** begin Information shown **
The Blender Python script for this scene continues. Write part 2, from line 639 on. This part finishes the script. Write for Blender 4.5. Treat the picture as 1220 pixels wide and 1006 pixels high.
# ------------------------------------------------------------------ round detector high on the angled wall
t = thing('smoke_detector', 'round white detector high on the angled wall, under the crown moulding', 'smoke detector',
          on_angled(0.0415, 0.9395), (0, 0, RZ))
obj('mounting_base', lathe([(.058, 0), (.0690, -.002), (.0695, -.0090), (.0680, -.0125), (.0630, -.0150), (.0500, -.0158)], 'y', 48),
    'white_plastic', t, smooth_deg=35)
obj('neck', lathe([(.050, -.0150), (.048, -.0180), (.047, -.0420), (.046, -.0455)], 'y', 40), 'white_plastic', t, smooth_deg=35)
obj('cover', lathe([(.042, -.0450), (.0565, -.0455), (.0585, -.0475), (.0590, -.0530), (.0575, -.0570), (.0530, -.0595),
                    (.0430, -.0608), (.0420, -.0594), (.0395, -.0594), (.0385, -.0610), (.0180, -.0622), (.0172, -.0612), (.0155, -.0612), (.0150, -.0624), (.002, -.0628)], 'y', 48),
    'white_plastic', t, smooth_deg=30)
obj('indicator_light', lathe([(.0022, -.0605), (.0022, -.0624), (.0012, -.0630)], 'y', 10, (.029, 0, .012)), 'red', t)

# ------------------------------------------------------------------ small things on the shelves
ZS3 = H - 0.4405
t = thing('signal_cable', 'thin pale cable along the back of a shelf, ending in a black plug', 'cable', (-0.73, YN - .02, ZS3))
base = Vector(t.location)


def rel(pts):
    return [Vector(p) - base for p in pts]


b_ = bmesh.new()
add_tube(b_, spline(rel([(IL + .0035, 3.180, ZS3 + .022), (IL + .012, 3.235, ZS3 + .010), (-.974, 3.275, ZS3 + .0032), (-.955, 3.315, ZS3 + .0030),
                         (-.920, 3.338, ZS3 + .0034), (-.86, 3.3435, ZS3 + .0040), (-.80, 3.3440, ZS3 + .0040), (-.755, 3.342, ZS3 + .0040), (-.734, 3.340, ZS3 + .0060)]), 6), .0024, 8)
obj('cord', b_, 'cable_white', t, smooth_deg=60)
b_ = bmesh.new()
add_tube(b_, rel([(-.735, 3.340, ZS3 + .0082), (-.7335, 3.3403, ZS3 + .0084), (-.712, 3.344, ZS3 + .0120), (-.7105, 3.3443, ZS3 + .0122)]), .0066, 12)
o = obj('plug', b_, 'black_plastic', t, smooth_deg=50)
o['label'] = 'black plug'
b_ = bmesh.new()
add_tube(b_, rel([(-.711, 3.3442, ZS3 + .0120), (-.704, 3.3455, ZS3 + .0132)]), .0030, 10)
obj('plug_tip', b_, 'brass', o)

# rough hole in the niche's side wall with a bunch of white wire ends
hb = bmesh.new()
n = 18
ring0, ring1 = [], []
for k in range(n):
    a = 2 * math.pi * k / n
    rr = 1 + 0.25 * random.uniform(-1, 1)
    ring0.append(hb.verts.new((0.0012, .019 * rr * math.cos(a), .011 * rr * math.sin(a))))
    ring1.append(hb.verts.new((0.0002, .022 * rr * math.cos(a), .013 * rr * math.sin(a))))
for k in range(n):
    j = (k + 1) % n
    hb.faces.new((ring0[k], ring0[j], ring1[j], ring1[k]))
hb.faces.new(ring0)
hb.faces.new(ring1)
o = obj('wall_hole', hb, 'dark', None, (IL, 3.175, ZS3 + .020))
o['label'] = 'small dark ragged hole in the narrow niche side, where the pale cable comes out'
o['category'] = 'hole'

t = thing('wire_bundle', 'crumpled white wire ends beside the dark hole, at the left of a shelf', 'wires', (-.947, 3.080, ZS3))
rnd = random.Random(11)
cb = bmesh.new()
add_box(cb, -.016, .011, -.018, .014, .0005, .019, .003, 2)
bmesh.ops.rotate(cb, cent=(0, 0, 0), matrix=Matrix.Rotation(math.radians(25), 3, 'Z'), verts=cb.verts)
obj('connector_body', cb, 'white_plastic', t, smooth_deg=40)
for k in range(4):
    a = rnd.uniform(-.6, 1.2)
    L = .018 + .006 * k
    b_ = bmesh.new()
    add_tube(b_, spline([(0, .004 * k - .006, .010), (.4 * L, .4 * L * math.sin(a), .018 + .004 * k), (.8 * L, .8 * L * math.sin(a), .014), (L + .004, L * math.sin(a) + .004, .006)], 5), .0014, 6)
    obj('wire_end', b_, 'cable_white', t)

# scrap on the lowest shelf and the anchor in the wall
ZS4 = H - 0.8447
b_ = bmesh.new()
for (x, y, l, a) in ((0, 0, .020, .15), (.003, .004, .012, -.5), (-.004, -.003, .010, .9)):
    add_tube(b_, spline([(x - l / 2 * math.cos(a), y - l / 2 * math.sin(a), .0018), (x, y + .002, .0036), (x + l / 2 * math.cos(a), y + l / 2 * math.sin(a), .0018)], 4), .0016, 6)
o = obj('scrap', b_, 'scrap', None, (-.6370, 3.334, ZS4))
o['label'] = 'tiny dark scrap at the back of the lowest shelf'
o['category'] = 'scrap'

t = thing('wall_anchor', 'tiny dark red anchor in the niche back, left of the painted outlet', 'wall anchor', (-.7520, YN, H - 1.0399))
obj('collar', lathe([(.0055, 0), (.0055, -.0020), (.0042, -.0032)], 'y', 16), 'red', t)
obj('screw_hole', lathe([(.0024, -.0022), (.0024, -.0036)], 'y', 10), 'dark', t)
** end Information shown **
Your objective:
Copy the data above exactly. Every line must be included.

Full output:
The Blender Python script for this scene continues. Write part 2, from line 639 on. This part finishes the script. Write for Blender 4.5. Treat the picture as 1220 pixels wide and 1006 pixels high.
# ------------------------------------------------------------------ round detector high on the angled wall
t = thing('smoke_detector', 'round white detector high on the angled wall, under the crown moulding', 'smoke detector',
          on_angled(0.0415, 0.9395), (0, 0, RZ))
obj('mounting_base', lathe([(.058, 0), (.0690, -.002), (.0695, -.0090), (.0680, -.0125), (.0630, -.0150), (.0500, -.0158)], 'y', 48),
    'white_plastic', t, smooth_deg=35)
obj('neck', lathe([(.050, -.0150), (.048, -.0180), (.047, -.0420), (.046, -.0455)], 'y', 40), 'white_plastic', t, smooth_deg=35)
obj('cover', lathe([(.042, -.0450), (.0565, -.0455), (.0585, -.0475), (.0590, -.0530), (.0575, -.0570), (.0530, -.0595),
                    (.0430, -.0608), (.0420, -.0594), (.0395, -.0594), (.0385, -.0610), (.0180, -.0622), (.0172, -.0612), (.0155, -.0612), (.0150, -.0624), (.002, -.0628)], 'y', 48),
    'white_plastic', t, smooth_deg=30)
obj('indicator_light', lathe([(.0022, -.0605), (.0022, -.0624), (.0012, -.0630)], 'y', 10, (.029, 0, .012)), 'red', t)

# ------------------------------------------------------------------ small things on the shelves
ZS3 = H - 0.4405
t = thing('signal_cable', 'thin pale cable along the back of a shelf, ending in a black plug', 'cable', (-0.73, YN - .02, ZS3))
base = Vector(t.location)


def rel(pts):
    return [Vector(p) - base for p in pts]


b_ = bmesh.new()
add_tube(b_, spline(rel([(IL + .0035, 3.180, ZS3 + .022), (IL + .012, 3.235, ZS3 + .010), (-.974, 3.275, ZS3 + .0032), (-.955, 3.315, ZS3 + .0030),
                         (-.920, 3.338, ZS3 + .0034), (-.86, 3.3435, ZS3 + .0040), (-.80, 3.3440, ZS3 + .0040), (-.755, 3.342, ZS3 + .0040), (-.734, 3.340, ZS3 + .0060)]), 6), .0024, 8)
obj('cord', b_, 'cable_white', t, smooth_deg=60)
b_ = bmesh.new()
add_tube(b_, rel([(-.735, 3.340, ZS3 + .0082), (-.7335, 3.3403, ZS3 + .0084), (-.712, 3.344, ZS3 + .0120), (-.7105, 3.3443, ZS3 + .0122)]), .0066, 12)
o = obj('plug', b_, 'black_plastic', t, smooth_deg=50)
o['label'] = 'black plug'
b_ = bmesh.new()
add_tube(b_, rel([(-.711, 3.3442, ZS3 + .0120), (-.704, 3.3455, ZS3 + .0132)]), .0030, 10)
obj('plug_tip', b_, 'brass', o)

# rough hole in the niche's side wall with a bunch of white wire ends
hb = bmesh.new()
n = 18
ring0, ring1 = [], []
for k in range(n):
    a = 2 * math.pi * k / n
    rr = 1 + 0.25 * random.uniform(-1, 1)
    ring0.append(hb.verts.new((0.0012, .019 * rr * math.cos(a), .011 * rr * math.sin(a))))
    ring1.append(hb.verts.new((0.0002, .022 * rr * math.cos(a), .013 * rr * math.sin(a))))
for k in range(n):
    j = (k + 1) % n
    hb.faces.new((ring0[k], ring0[j], ring1[j], ring1[k]))
hb.faces.new(ring0)
hb.faces.new(ring1)
o = obj('wall_hole', hb, 'dark', None, (IL, 3.175, ZS3 + .020))
o['label'] = 'small dark ragged hole in the narrow niche side, where the pale cable comes out'
o['category'] = 'hole'

t = thing('wire_bundle', 'crumpled white wire ends beside the dark hole, at the left of a shelf', 'wires', (-.947, 3.080, ZS3))
rnd = random.Random(11)
cb = bmesh.new()
add_box(cb, -.016, .011, -.018, .014, .0005, .019, .003, 2)
bmesh.ops.rotate(cb, cent=(0, 0, 0), matrix=Matrix.Rotation(math.radians(25), 3, 'Z'), verts=cb.verts)
obj('connector_body', cb, 'white_plastic', t, smooth_deg=40)
for k in range(4):
    a = rnd.uniform(-.6, 1.2)
    L = .018 + .006 * k
    b_ = bmesh.new()
    add_tube(b_, spline([(0, .004 * k - .006, .010), (.4 * L, .4 * L * math.sin(a), .018 + .004 * k), (.8 * L, .8 * L * math.sin(a), .014), (L + .004, L * math.sin(a) + .004, .006)], 5), .0014, 6)
    obj('wire_end', b_, 'cable_white', t)

# scrap on the lowest shelf and the anchor in the wall
ZS4 = H - 0.8447
b_ = bmesh.new()
for (x, y, l, a) in ((0, 0, .020, .15), (.003, .004, .012, -.5), (-.004, -.003, .010, .9)):
    add_tube(b_, spline([(x - l / 2 * math.cos(a), y - l / 2 * math.sin(a), .0018), (x, y + .002, .0036), (x + l / 2 * math.cos(a), y + l / 2 * math.sin(a), .0018)], 4), .0016, 6)
o = obj('scrap', b_, 'scrap', None, (-.6370, 3.334, ZS4))
o['label'] = 'tiny dark scrap at the back of the lowest shelf'
o['category'] = 'scrap'

t = thing('wall_anchor', 'tiny dark red anchor in the niche back, left of the painted outlet', 'wall anchor', (-.7520, YN, H - 1.0399))
obj('collar', lathe([(.0055, 0), (.0055, -.0020), (.0042, -.0032)], 'y', 16), 'red', t)
obj('screw_hole', lathe([(.0024, -.0022), (.0024, -.0036)], 'y', 10), 'dark', t)